Opinion
December 6, 1907.
Selden Bacon, for the appellant.
Hector M. Hitchings, for the respondent.
This appeal is from an order denying a motion for leave to serve a supplemental answer, and was argued with the appeal from the order directing Sloane to pay into court a certain sum of money. ( Van Kannel Revolving Door Co. v. Sloane, No. 1, 122 App. Div. 610.)
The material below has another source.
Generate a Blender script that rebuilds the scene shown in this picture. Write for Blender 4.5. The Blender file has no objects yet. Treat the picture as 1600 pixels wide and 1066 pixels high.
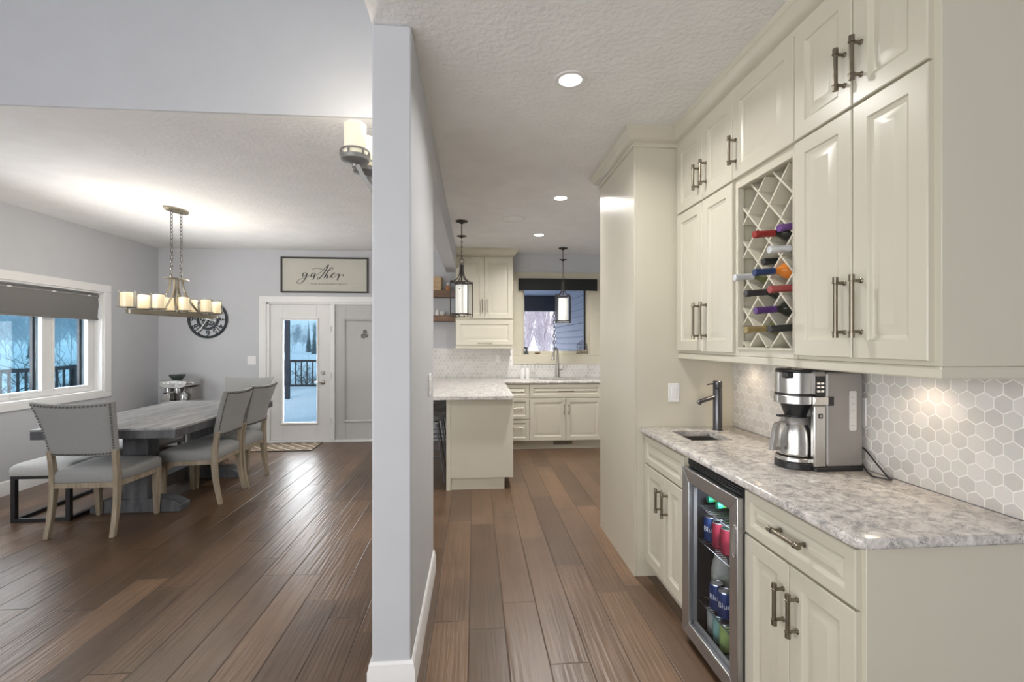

The facts involved on both appeals are substantially the same After the reversal of the judgment in so far as the same related to the defendant Sloane, it applied to the court for leave to serve a supplemental answer setting up specifically the fact that the action had been tried and resulted in a judgment dismissing the complaint as to Astor; plaintiff's failure to appeal therefrom; and the subsequent payment by Astor to Sloane of its claim. Provision is made in section 544 of the Code of Civil Procedure for the serving of a supplemental pleading. This section provides that upon the application of either party the court may, and in a proper case must, upon such terms as are just, permit him to make a supplemental complaint, answer or reply, alleging material facts which occurred after his former pleading, or of which he was ignorant when it was made. The facts which were sought to be set up in the supplemental answer occurred subsequent to the service of the original answer. They were material and necessary to be alleged in order to enable Sloane to prove them. The facts proposed to be set out in the supplemental answer will, under our former decision, constitute a valid defense to the plaintiff's claim, unless it can show that when the payment was made the money was impressed with a trust and was intended to take the place of the lien on the land. Indeed, I do not see how the plaintiff is in a position, without serving a supplemental complaint, to maintain the action, it having, by failing to appeal from the judgment against Astor, relinquished its lien upon the land. But, however this may be, the defendant Sloane, as it seems to me, has an absolute right to have its answer put in such shape as will enable it to prove facts which will constitute a perfect defense to the action, unless the plaintiff can establish that, by reason of the existence of other facts, such defense ought not to prevail.
The order appealed from, therefore, should be reversed, with ten dollars costs and disbursements, and the motion granted, with ten dollars costs.
INGRAHAM and SCOTT, JJ., concurred; PATTERSON, P.J., and HOUGHTON, J., dissented.
Order reversed, with ten dollars costs and disbursements, and motion granted, with ten dollars costs.